WHAT YOU HAVE TO DO
Reproduce only the lines from the one containing "Generate a Blender" through the one containing "bg.inputs[1].default_value = 3.4", exactly as written and with both ends included.

INPUT FOR THIS TASK
☆ ☆ ☆ ☆
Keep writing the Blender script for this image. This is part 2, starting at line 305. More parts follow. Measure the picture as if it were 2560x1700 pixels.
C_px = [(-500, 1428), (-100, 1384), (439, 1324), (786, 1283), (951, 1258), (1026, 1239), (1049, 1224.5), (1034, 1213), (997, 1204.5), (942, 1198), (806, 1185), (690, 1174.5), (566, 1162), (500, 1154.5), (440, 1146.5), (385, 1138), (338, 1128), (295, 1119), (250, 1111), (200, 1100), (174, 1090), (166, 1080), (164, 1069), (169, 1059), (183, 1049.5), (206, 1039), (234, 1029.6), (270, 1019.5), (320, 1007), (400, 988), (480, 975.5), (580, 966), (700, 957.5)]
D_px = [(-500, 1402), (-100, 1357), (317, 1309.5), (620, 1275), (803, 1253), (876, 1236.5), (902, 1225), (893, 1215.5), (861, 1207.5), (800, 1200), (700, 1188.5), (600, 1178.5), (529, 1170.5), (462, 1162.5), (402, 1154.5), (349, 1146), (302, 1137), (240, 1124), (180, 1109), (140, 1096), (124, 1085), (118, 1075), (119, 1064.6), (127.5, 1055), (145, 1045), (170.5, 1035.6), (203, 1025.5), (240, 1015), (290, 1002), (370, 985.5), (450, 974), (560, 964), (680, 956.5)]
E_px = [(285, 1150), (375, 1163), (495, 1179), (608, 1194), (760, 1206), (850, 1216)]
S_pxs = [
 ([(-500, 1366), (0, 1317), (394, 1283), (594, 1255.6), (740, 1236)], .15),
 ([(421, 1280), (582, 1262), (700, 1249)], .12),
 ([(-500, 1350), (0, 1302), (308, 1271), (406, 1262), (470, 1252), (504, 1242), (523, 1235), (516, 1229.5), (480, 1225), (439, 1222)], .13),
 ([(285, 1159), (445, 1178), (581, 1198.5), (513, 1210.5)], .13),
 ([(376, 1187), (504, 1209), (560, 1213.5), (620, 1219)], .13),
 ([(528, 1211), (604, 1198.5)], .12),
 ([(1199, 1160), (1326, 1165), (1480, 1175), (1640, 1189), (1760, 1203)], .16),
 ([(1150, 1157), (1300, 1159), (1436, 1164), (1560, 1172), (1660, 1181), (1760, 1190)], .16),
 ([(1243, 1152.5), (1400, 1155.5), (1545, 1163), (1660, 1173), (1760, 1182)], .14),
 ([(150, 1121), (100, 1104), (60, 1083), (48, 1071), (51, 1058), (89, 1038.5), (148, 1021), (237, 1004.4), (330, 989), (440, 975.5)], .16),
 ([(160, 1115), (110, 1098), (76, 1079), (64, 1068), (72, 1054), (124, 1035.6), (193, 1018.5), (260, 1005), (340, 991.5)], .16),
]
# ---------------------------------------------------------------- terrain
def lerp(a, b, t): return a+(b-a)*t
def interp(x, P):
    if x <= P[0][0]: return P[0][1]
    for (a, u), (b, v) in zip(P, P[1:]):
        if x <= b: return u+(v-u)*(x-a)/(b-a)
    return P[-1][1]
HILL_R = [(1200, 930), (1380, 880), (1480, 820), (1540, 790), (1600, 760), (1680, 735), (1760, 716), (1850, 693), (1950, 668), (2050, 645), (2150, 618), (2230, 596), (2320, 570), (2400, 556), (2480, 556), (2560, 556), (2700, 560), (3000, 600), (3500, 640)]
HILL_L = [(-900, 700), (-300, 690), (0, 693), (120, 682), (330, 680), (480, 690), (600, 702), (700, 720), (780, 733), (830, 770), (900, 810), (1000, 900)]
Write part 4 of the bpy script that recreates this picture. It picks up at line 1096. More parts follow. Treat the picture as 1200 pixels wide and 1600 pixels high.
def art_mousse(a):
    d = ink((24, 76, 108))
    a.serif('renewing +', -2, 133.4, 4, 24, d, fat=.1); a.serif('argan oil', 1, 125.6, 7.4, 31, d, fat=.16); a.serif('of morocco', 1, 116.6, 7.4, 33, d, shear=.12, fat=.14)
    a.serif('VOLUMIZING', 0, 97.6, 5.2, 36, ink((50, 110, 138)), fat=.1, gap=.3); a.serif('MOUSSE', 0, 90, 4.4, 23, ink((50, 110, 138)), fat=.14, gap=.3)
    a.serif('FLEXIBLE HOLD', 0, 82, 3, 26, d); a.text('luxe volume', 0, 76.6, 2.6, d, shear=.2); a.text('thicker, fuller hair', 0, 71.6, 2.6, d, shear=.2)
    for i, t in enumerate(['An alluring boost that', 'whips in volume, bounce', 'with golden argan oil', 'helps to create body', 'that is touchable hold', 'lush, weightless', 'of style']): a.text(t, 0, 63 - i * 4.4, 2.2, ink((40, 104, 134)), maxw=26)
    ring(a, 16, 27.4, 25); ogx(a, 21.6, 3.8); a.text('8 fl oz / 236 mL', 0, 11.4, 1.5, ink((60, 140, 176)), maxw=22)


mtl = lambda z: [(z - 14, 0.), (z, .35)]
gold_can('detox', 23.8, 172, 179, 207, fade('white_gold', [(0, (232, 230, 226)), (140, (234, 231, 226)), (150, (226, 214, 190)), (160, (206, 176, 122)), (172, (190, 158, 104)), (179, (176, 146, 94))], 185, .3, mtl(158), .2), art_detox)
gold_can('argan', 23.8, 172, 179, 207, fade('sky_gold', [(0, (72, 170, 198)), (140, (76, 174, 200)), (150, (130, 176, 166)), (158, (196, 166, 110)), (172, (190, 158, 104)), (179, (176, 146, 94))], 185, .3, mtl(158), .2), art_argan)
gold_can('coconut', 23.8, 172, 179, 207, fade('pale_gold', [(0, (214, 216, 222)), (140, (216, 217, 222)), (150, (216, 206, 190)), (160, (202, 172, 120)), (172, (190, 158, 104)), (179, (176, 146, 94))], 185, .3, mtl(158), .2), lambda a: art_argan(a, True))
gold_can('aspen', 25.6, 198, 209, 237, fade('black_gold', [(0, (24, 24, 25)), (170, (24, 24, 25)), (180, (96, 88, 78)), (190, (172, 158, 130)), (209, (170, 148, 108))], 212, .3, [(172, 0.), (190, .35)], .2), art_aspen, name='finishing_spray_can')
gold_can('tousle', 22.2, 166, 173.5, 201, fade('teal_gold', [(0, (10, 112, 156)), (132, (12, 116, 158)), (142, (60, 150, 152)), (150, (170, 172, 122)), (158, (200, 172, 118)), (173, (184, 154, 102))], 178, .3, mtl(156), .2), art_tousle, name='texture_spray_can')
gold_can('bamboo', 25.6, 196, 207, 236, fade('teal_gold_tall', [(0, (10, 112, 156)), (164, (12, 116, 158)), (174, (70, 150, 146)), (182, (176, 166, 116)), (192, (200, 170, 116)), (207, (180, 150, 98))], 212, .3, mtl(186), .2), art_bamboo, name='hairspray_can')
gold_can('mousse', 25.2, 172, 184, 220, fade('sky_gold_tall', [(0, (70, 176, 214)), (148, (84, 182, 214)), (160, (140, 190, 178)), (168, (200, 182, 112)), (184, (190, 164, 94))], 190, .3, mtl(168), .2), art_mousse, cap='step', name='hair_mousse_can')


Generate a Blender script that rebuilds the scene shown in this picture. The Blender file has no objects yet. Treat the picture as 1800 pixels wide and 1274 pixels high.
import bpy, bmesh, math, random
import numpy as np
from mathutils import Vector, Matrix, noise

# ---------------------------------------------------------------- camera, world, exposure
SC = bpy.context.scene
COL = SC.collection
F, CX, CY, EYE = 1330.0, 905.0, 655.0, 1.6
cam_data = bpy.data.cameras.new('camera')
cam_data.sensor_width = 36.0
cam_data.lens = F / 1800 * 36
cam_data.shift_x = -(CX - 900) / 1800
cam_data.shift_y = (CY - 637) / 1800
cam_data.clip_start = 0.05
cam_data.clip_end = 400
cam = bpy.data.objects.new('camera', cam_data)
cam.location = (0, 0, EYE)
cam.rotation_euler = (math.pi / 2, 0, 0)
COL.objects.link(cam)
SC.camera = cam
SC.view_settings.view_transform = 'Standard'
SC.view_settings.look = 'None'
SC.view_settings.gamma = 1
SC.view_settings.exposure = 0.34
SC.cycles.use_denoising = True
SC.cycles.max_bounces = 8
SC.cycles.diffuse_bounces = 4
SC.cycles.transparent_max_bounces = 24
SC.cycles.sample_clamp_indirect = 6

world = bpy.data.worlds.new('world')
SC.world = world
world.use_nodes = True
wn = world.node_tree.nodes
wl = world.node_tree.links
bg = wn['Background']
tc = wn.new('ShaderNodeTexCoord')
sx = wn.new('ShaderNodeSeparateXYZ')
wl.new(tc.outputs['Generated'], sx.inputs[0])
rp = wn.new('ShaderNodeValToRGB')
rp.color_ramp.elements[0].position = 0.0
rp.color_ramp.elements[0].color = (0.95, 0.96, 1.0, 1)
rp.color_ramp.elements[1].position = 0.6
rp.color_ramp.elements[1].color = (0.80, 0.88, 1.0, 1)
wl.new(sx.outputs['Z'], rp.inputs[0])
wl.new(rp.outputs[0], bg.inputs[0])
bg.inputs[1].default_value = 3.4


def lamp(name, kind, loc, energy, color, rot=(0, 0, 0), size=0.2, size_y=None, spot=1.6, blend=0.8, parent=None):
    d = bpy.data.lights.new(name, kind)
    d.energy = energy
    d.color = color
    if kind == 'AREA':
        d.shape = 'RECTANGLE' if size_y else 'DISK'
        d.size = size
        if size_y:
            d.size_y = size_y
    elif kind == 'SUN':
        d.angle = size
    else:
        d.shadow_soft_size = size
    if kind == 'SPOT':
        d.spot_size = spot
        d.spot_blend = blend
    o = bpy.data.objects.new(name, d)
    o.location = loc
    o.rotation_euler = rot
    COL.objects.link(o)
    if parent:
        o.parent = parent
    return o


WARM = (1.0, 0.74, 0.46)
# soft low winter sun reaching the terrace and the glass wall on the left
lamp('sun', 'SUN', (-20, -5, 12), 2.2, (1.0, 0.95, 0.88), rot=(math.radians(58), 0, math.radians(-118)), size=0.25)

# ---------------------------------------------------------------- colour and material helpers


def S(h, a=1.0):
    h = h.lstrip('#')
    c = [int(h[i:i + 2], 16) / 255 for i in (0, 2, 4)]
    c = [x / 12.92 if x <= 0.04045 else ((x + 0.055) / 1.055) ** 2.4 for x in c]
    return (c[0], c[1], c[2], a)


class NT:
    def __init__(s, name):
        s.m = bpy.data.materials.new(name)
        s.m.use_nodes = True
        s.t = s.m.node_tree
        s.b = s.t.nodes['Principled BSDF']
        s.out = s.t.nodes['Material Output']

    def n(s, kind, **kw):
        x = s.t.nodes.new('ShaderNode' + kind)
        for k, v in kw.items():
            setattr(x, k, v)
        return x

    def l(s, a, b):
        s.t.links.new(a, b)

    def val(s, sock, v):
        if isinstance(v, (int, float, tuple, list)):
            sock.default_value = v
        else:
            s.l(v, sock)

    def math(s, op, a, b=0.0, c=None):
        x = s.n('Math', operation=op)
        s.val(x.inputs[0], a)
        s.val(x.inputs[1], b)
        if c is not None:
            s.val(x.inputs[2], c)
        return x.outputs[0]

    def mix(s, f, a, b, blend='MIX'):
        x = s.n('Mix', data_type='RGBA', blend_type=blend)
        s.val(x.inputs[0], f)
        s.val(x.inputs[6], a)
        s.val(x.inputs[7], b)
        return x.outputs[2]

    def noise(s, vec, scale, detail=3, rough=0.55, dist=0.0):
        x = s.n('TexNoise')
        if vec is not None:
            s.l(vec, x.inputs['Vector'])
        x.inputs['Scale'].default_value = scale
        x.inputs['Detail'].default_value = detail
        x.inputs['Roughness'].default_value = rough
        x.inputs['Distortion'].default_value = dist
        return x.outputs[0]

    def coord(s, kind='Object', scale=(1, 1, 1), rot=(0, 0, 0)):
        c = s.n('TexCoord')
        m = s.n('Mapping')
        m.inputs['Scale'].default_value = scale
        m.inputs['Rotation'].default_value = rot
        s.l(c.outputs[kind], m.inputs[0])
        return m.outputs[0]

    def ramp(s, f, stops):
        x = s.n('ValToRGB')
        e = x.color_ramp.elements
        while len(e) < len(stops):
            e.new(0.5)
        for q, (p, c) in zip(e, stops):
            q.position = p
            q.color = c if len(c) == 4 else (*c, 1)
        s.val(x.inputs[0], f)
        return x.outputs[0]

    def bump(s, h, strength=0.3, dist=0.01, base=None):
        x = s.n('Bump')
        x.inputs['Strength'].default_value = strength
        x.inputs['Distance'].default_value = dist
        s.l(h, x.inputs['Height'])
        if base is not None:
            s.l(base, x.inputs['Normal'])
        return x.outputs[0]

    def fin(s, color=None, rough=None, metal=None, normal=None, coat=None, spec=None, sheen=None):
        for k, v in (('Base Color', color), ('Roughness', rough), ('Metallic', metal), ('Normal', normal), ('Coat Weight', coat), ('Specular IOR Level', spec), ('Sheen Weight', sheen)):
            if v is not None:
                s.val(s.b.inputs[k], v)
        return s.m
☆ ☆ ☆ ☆
ANSWER TO THIS TASK
Generate a Blender script that rebuilds the scene shown in this picture. The Blender file has no objects yet. Treat the picture as 1800 pixels wide and 1274 pixels high.
import bpy, bmesh, math, random
import numpy as np
from mathutils import Vector, Matrix, noise

# ---------------------------------------------------------------- camera, world, exposure
SC = bpy.context.scene
COL = SC.collection
F, CX, CY, EYE = 1330.0, 905.0, 655.0, 1.6
cam_data = bpy.data.cameras.new('camera')
cam_data.sensor_width = 36.0
cam_data.lens = F / 1800 * 36
cam_data.shift_x = -(CX - 900) / 1800
cam_data.shift_y = (CY - 637) / 1800
cam_data.clip_start = 0.05
cam_data.clip_end = 400
cam = bpy.data.objects.new('camera', cam_data)
cam.location = (0, 0, EYE)
cam.rotation_euler = (math.pi / 2, 0, 0)
COL.objects.link(cam)
SC.camera = cam
SC.view_settings.view_transform = 'Standard'
SC.view_settings.look = 'None'
SC.view_settings.gamma = 1
SC.view_settings.exposure = 0.34
SC.cycles.use_denoising = True
SC.cycles.max_bounces = 8
SC.cycles.diffuse_bounces = 4
SC.cycles.transparent_max_bounces = 24
SC.cycles.sample_clamp_indirect = 6

world = bpy.data.worlds.new('world')
SC.world = world
world.use_nodes = True
wn = world.node_tree.nodes
wl = world.node_tree.links
bg = wn['Background']
tc = wn.new('ShaderNodeTexCoord')
sx = wn.new('ShaderNodeSeparateXYZ')
wl.new(tc.outputs['Generated'], sx.inputs[0])
rp = wn.new('ShaderNodeValToRGB')
rp.color_ramp.elements[0].position = 0.0
rp.color_ramp.elements[0].color = (0.95, 0.96, 1.0, 1)
rp.color_ramp.elements[1].position = 0.6
rp.color_ramp.elements[1].color = (0.80, 0.88, 1.0, 1)
wl.new(sx.outputs['Z'], rp.inputs[0])
wl.new(rp.outputs[0], bg.inputs[0])
bg.inputs[1].default_value = 3.4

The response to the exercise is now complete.